Le ton monte rapidement et après quelques échanges d’insultes, les deux hommes en viennent aux mains. Anthon porte le premier coup, en pleine poitrine. Pris par surprise, Abraham recule mais esquive le second coup et entraîne son adversaire au sol. „Laß mich gehen, ich begehre keinen Streit“ — « Laisse-moi, je ne veux pas me battre » lui dit-il tandis que Rudolff Betteghaffe les sépare. Alors qu’Abraham ne s’est pas encore tout à fait relevé, Anthon se jette à nouveau sur lui mais Abraham parvient à se dégager et lui répète : „Anthon laß mich gehen, ich will kein Streit mit dir haben, wann ich mich wehren will, bin ich Manns genug vor dich“ — « Laisse-moi Anthon, je ne veux pas me battre avec toi mais si je dois me défendre, tu vas le regretter ». Sur ce les deux hommes se séparent et chacun s’en retourne ruminer dans son coin.
Les choses n’en restent cependant pas là et dégénèrent à nouveau rapidement. Anthon frappe, Abraham réplique et tous deux roulent au sol. Un craquement, comme un bout de bois qui se brise. Abraham a attrapé son adversaire par les cheveux et lui cogne la tête contre le sol en lui répétant de le laisser partir. On sépare les deux hommes. Abraham se dirige vers le salon. Anthon reste au sol mais alors que la meunière vient l’aider à se relever, il se met à hurler : sa jambe est cassée ! Abraham fait demi-tour et, le voyant debout s’exclame puis s’en va : „Eÿ ! Der Schelm ist nicht so Krank, als er sich stellet.“ — « Ah ! le fripon n’est pas si souffrant puisqu’il se tient debout » . La jambe est cependant bel et bien cassée et Anthon s’empresse d’aller porter plainte.
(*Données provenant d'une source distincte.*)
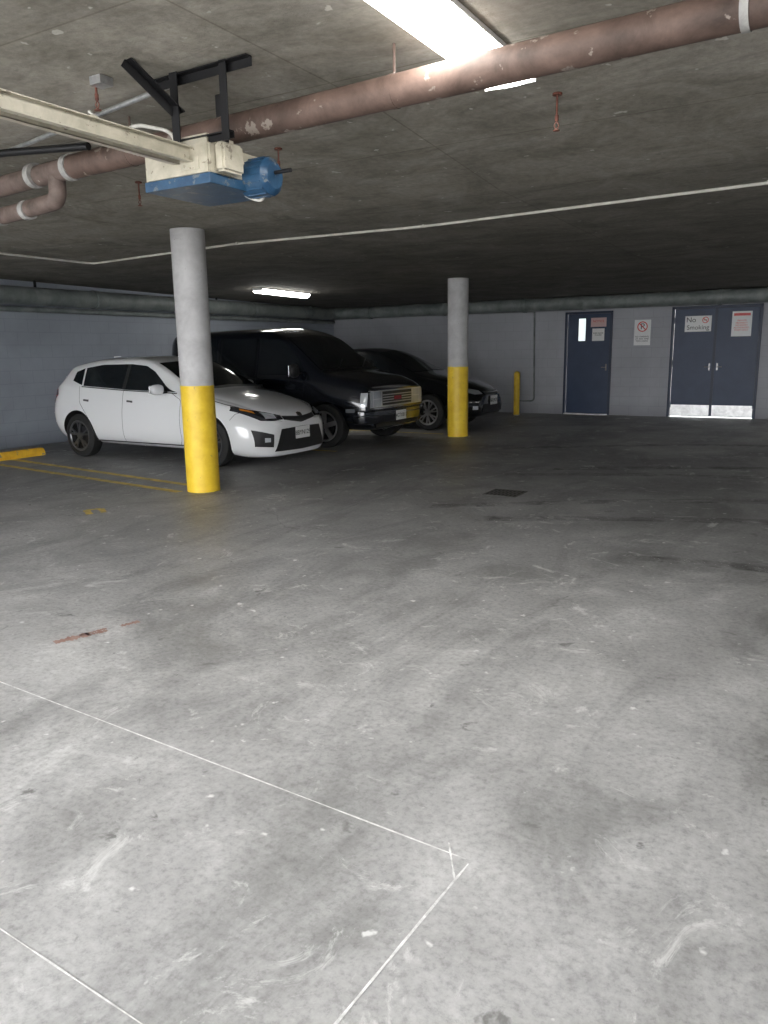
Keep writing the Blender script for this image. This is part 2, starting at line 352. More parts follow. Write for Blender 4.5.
s=group("wall_duct",(-11.2,12,2.38))
zc=2.38;r=.14
tube("duct_run",[(-11.22,-1.0,zc),(-11.22,16.76,zc),(6.8,16.76,2.36)],r,M['duct'],s,bend=.3,res=16)
bm=bmesh.new()
for y in (3,5.1,7.2,9.3,11.4,13.5,15.6): bm_cyl(bm,(-11.22,y,zc),(-11.22,y+.07,zc),r+.016,seg=32)
for x in (-10.2,-8.2,-6.2,-4.9,-2.2,-.2,2): 
    z=zc-.02*(x+11.2)/18; bm_cyl(bm,(x,16.76,z),(x+.07,16.76,z),r+.016,seg=32)
from_bm("joint_collars",bm,M['duct'],s,True)
bm=bmesh.new()
for y in (4,8.2,12.4): bm_box(bm,(-11.22,y,(zc+cz(y))/2),(.03,.03,cz(y)-zc))
from_bm("hangers",bm,M['blackm'],s)
tube("lower_pipe",[(-11.33,-1,2.18),(-11.33,16.85,2.18)],.045,M['duct'],s)

s=group("drain_pipe",(-2,3.45,2.6))
def pl(x): return (x, 3.44-.055*(x+2.9), 2.6)
tube("main_run",[pl(-4.35),pl(2.6)],.072,M['pipe'],s,res=16)
tube("end_run",[(-6.9,3.78,2.58),(-4.35,3.52,2.6)],.066,M['pipe2'],s,res=16)
bm=bmesh.new()
def band(x,w=.05,r=.08):
    a=Vector(pl(x));b=Vector(pl(x+w)); bm_cyl(bm,a,b,r,seg=32)
band(-.42,.03,.076); band(-4.36,.05,.080); band(-4.75,.05,.078); band(-5.6,.05,.078)
from_bm("coupling_bands",bm,M['band'],s,True)
tube("branch_elbow",[(-4.5,3.53,2.58),(-4.5,3.53,2.42),(-5.2,3.60,2.40)],.055,M['pipe2'],s,bend=.12,res=14)
tube("branch_run",[(-5.2,3.60,2.40),(-7.5,3.8,2.42)],.04,M['pipe2'],s)
bm=bmesh.new(); bm_cyl(bm,(-4.85,3.565,2.405),(-4.90,3.57,2.405),.064,seg=24); bm_cyl(bm,(-5.2,3.60,2.40),(-5.25,3.605,2.40),.060,seg=24)
from_bm("branch_bands",bm,M['band'],s,True)
bm=bmesh.new()
for x in (-3.75,-1.9,.4,-5.9):
    p=Vector(pl(x)); bm_cyl(bm,(p.x,p.y,p.z+.06),(p.x,p.y,cz(p.y)),.007,seg=8); bm_cyl(bm,(p.x-.012,p.y,p.z),(p.x+.012,p.y,p.z),.0745,seg=28)
from_bm("hanger_rods",bm,M['pipe'],s,True)

def sprinkler(x,y,drop):
    h=cz(y)-.001; s=group("sprinkler_head",(x,y,h)); 
    bm=bmesh.new(); bm_cyl(bm,(x,y,h),(x,y,h-.010),.026,seg=20); bm_cyl(bm,(x,y,h),(x,y,h-drop),.006,seg=10)
    bm_cyl(bm,(x,y,h-drop),(x,y,h-drop-.03),.010,seg=12)
    for d in(-1,1): bm_cyl(bm,(x,y,h-drop-.03),(x+.014*d,y,h-drop-.05),.003,seg=6); bm_cyl(bm,(x+.014*d,y,h-drop-.05),(x,y,h-drop-.075),.003,seg=6)
    bm_cyl(bm,(x,y,h-drop-.075),(x,y,h-drop-.079),.018,seg=16)
    from_bm("pendent",bm,M['rust'],s,True)
for a in [(-1.46,4.40,.11),(-3.40,4.45,.08),(-4.9,4.6,.10),(-3.45,3.0,.05)]: sprinkler(*a)

s=group("ceiling_conduit",(-4,7.0,2.62))
zz=lambda y:cz(y)-.016
cpts=[(-8.75,-1.0),(-8.70,3.9),(-8.70,6.0),(-8.62,7.2),(-5.9,6.92),(-3.66,7.08),(-.6,6.82),(3.5,6.7)]
tube("run",[(x,y,zz(y)) for x,y in cpts],.013,M['white'],s,bend=.12)
bm=bmesh.new()
for x,y in cpts[3:7]: bm_box(bm,(x,y,zz(y)+.003),(.02,.05,.026))
from_bm("straps",bm,M['white'],s)

def fixture(xc,ya,yb,w=.24,dep=.035):
    yc=(ya+yb)/2; h=cz(yc)-.002; s=group("fluorescent_light_fixture",(xc,yc,h))
    sl_=(cz(yb)-cz(ya))/(yb-ya); tilt=Matrix.Rotation(math.atan(sl_),4,'X')
    box("housing",(xc,yc,h-.012),(w,yb-ya,.024),M['lampb'],s,rot=tilt,bev=.004)
    bm=bmesh.new(); n=10; ra=[];rb=[]
    for k in range(n+1):
        t=math.pi*k/n; x=-math.cos(t)*(w/2-.006); z=-.022-math.sin(t)**.6*dep if 0<k<n else -.022
        for lst,y in ((ra,-(yb-ya)/2+.01),(rb,(yb-ya)/2-.01)): lst.append(bm.verts.new((x,y,z)))
    for k in range(n): bm.faces.new((ra[k],ra[k+1],rb[k+1],rb[k]))
    bm.faces.new(ra[::-1]); bm.faces.new(rb)
    bmesh.ops.recalc_face_normals(bm,faces=bm.faces[:])
    bmesh.ops.transform(bm,matrix=Matrix.Translation((xc,yc,h))@tilt,verts=bm.verts[:])
    from_bm("lens",bm,M['tube'],s,True)
    bm=bmesh.new()
    for y in (ya+.005,yb-.005): bm_box(bm,(xc,y,cz(y)-.03),(w*.98,.01,.05))
    from_bm("end_caps",bm,M['lampb'],s)
fixture(-1.60,1.60,4.07,.28); fixture(-9.15,11.2,12.65,.24,.07); fixture(2.6,9.5,11.6); fixture(2.2,13.6,15.8)  # last two fixtures are unseen, added to brighten the back of the garage

# ------------------------------------------------------------ garage door opener
s=group("garage_door_opener",(-3.0,3.3,2.4))
bx0,bx1,by0,by1,bz0,bz1=-3.25,-2.80,3.10,3.58,2.275,2.455
bm=bmesh.new(); bm_box(bm,((bx0+bx1)/2,(by0+by1)/2,(bz0+bz1)/2+.015),(bx1-bx0,by1-by0,bz1-bz0-.03))
bmesh.ops.bevel(bm,geom=bm.edges[:],offset=.01,segments=2,affect='EDGES')
bm_box(bm,((bx0+bx1)/2+.1,by0+.12,bz1+.02),(.2,.2,.05)); bm_box(bm,((bx0+bx1)/2+.1,by0-.003,bz0+.09),(.12,.008,.06))
from_bm("housing",bm,M['cream'],s)
box("blue_base_cover",((bx0+bx1)/2,(by0+by1)/2,bz0+.012),(bx1-bx0+.006,by1-by0+.006,.05),M['blue'],s,bev=.004)
bm=bmesh.new(); bm_cyl(bm,(bx1-.03,3.44,2.335),(bx1+.12,3.44,2.335),.095,seg=32); bm_cyl(bm,(bx1+.12,3.44,2.335),(bx1+.145,3.44,2.335),.095,.065,seg=32)
for k in range(16):
    a=k*math.pi/8; bm_box(bm,(bx1+.05,3.44+.096*math.cos(a),2.335+.096*math.sin(a)),(.12,.006,.006))
from_bm("motor",bm,M['blue'],s,True)
cyl("drive_shaft",(bx1+.14,3.44,2.35),(bx1+.25,3.44,2.35),.010,M['blackm'],s)
bm=bmesh.new(); bm_box(bm,(bx1+.03,3.22,2.39),(.06,.16,.14)); bmesh.ops.bevel(bm,geom=bm.edges[:],offset=.012,segments=2,affect='EDGES')
from_bm("sprocket_cover",bm,M['cream'],s,True)
rx=-2.965
for dx,n in ((-.035,"rail_left"),(.035,"rail_right")):
    bm=bmesh.new(); k=.014 if dx>0 else -.014
    bm_box(bm,(rx+dx,.8,2.405),(.006,4.8,.07)); bm_box(bm,(rx+dx+k,.8,2.439),(.034,4.8,.005)); bm_box(bm,(rx+dx+k,.8,2.372),(.034,4.8,.005))
    from_bm(n,bm,M['cream'],s)
bm=bmesh.new()
for y in (.2,1.4,2.5): bm_box(bm,(rx,y,2.445),(.13,.04,.006))
from_bm("rail_spacers",bm,M['cream'],s)
box("trolley",(rx,1.0,2.39),(.05,.16,.05),M['blackm'],s)
bm=bmesh.new()
hp=cz(3.1)-.003
def angle_iron(a,b,w=.04):
    a=Vector(a);b=Vector(b);d=b-a; q=d.to_track_quat('Z','Y').to_matrix().to_4x4()
    for off,sz in (((0,w/2,0),(w,.005,d.length)),((w/2,0,0),(.005,w,d.length))):
        bm_box(bm,(a+b)/2,sz,q@Matrix.Translation(off) )
angle_iron((-3.0,3.12,2.44),(-3.0,3.12,hp),.05); angle_iron((-2.68,3.12,2.44),(-2.68,3.12,hp),.045); angle_iron((-3.02,3.46,2.44),(-3.02,3.46,hp-.01),.035)
angle_iron((-3.22,3.12,hp-.03),(-2.52,3.10,hp-.03)); angle_iron((-3.05,2.84,hp-.01),(-2.99,3.12,2.60),.045); angle_iron((-3.0,3.12,2.47),(-2.66,3.12,2.47),.03)
from_bm("hanging_brackets",bm,M['blackm'],s)
tube("whip_cable",[(-2.90,3.45,2.28),(-2.86,3.5,2.25),(-2.80,3.5,2.235),(-2.74,3.46,2.26)],.009,M['white'],s)
s=group("flexible_conduit",(-3.6,3.3,2.7))
tube("supply_cable",[(-3.2,3.3,2.45),(-3.22,3.3,2.60),(-3.45,3.25,2.66),(-3.55,3.2,2.60),(-3.75,3.2,2.76)],.010,M['white'],s,bend=.1)
tube("supply_conduit",[(-3.05,3.15,hp-.03),(-4.6,3.4,hp-.05),(-6.5,3.7,hp-.05)],.014,M['zinc'],s)
tube("second_conduit",[(-3.2,3.95,cz(3.9)-.02),(-5.2,4.05,cz(4.0)-.02)],.010,M['zinc'],s)
box("ceiling_box",(-3.35,2.95,hp-.02),(.08,.08,.04),M['zinc'],s)
s=group("electrical_pipe",(-5,3.0,2.65))
tube("pipe_a",[(-3.9,3.30,2.62),(-4.6,3.22,2.66),(-7.5,3.3,2.66)],.022,M['blackm'],s)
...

Le verdict est rendu quelques mois plus tard : dans l’affaire Abraham Rieger contre Anthon Maurice, Abraham est tenu en partie responsable mais ne doit régler que la moitié des honoraires du barbier chargé de soigner la fracture, l’autre revenant à Anthon désigné comme étant à l’origine de la rixe — Author Rixa. De plus, en tant qu’instigateur, tout autre frais ou manque à gagner découlant de son handicap temporaire se retrouve également à sa charge. Pour finir, étant donné qu’Abraham s’est comporté avec modération dans cette affaire, on reconnaît qu’il doit également avoir raison concernant le pré fauché à tort et se voit dispensé de rembourser la charrette de foin.
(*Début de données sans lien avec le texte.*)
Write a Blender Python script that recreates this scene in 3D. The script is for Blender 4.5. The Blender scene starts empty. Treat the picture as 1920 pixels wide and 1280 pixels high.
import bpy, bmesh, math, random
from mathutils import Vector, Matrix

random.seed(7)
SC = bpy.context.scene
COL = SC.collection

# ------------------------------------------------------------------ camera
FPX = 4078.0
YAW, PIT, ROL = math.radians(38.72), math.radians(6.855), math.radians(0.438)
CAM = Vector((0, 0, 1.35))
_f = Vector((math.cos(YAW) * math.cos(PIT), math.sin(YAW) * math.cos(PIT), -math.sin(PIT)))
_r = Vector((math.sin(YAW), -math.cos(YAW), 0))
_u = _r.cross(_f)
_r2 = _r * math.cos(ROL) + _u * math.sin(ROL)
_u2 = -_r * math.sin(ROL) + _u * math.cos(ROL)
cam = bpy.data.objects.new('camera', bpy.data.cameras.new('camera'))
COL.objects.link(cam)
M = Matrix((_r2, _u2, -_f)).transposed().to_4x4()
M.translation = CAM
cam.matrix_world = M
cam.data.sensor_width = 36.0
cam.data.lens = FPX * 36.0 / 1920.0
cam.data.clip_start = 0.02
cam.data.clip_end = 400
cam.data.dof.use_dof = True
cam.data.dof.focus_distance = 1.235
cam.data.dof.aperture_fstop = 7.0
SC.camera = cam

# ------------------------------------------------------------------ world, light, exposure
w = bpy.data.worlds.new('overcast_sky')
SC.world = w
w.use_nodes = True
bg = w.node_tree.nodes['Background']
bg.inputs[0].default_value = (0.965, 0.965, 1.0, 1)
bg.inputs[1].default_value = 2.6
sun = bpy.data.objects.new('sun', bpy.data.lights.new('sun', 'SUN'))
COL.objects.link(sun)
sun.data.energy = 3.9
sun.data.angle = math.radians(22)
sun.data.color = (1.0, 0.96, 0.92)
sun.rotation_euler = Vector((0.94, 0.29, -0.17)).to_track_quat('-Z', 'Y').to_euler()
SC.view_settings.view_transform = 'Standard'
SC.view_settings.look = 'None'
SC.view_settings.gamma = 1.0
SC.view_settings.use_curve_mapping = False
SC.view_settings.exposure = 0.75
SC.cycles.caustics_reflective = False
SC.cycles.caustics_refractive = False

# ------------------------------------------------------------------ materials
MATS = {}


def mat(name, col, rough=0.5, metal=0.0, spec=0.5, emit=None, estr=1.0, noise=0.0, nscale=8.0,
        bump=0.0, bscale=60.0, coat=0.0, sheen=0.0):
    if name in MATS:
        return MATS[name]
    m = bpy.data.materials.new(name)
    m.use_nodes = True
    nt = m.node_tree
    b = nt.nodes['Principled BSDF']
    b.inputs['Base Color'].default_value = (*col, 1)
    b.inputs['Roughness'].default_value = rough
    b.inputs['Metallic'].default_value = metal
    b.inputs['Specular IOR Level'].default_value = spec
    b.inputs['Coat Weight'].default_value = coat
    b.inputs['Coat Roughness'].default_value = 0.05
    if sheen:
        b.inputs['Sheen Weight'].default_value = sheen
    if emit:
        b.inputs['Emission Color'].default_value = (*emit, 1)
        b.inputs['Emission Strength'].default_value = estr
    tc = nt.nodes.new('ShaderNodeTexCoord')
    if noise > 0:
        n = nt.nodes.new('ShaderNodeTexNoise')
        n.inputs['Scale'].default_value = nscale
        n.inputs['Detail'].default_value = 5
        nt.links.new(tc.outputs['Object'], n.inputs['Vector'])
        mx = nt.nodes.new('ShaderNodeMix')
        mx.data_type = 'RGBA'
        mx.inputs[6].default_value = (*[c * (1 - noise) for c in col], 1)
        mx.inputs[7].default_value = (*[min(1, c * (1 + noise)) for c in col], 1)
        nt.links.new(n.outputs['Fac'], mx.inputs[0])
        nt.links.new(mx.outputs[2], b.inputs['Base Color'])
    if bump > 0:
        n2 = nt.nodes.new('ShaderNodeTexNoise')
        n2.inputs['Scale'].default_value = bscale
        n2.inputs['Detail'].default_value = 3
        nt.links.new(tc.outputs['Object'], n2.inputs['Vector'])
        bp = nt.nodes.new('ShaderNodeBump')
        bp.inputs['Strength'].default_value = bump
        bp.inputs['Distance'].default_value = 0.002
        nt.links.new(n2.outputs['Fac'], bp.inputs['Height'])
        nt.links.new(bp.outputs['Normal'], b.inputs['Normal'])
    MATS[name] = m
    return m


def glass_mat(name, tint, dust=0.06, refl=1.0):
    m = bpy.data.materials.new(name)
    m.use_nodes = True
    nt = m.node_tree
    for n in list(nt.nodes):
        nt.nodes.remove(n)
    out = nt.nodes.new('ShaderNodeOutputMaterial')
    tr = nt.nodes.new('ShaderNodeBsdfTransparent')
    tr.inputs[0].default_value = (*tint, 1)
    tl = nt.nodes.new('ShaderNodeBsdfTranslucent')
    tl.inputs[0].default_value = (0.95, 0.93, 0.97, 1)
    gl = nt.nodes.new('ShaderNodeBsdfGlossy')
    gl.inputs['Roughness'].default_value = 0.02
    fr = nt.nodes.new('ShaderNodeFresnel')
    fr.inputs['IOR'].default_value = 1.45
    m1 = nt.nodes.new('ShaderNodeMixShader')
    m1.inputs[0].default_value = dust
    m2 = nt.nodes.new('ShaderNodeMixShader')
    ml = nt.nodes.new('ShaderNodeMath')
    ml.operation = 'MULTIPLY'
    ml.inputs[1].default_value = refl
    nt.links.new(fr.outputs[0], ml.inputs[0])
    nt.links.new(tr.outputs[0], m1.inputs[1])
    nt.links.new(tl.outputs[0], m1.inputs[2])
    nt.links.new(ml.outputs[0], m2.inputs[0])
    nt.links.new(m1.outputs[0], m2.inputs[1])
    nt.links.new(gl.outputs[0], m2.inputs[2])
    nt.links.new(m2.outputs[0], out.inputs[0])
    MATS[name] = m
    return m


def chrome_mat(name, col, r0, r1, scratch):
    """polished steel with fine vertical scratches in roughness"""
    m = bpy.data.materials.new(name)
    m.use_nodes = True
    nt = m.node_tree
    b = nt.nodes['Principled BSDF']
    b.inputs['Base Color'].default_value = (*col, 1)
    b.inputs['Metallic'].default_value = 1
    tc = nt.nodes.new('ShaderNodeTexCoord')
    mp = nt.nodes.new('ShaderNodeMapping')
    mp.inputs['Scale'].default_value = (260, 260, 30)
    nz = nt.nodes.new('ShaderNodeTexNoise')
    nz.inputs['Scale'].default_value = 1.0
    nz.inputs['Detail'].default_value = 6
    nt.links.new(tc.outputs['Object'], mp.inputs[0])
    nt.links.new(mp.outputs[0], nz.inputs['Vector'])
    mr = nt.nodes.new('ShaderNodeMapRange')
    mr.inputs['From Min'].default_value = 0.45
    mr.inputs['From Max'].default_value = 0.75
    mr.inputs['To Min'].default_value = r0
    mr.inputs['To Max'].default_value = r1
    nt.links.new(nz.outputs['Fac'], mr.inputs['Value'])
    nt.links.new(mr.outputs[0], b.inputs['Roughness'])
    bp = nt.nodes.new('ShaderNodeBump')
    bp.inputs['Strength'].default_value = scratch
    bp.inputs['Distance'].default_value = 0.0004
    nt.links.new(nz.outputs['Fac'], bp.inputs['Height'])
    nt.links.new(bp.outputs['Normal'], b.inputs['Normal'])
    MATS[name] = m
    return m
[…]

L’affaire est certes un fait divers assez banal mais a tout de même été prise au sérieux. Le dossier fait 21 pages, on interroge trois témoins sous serment, on compare leurs déclarations pour démêler le vrai du faux, on cherche des faits aggravants : les protagonistes étaient-ils ivres ? — ils ne l’étaient pas. On fait attention à ne pas tout mélanger : si Abraham a été jugé fautif dans l’affaire du pré, c’est Anthon qui est ici en tort. Les déclarations sont globalement concordantes et s’il existe quelques divergences, toutes s’accordent sur le déroulement de la dispute et les mots et insultes échangés. Ces témoignages permettent de se faire une image très vivante de la scène et donnent un peu de corps à des personnes que l’on ne connaîtrait autrement qu’à travers quelques dates sans rien connaître de leur vie.
1. Le document se trouve aux Archives du Bas-Rhin, 1 B 1481. Une transcription complète est disponible ici.
2. La perche (Rute en allemand) est une ancienne unité de mesure de longueur et par extension de surface. Il s’agit ici probablement de la perche de Lorraine qui mesure 2,91 mètres, soit 8,468 m².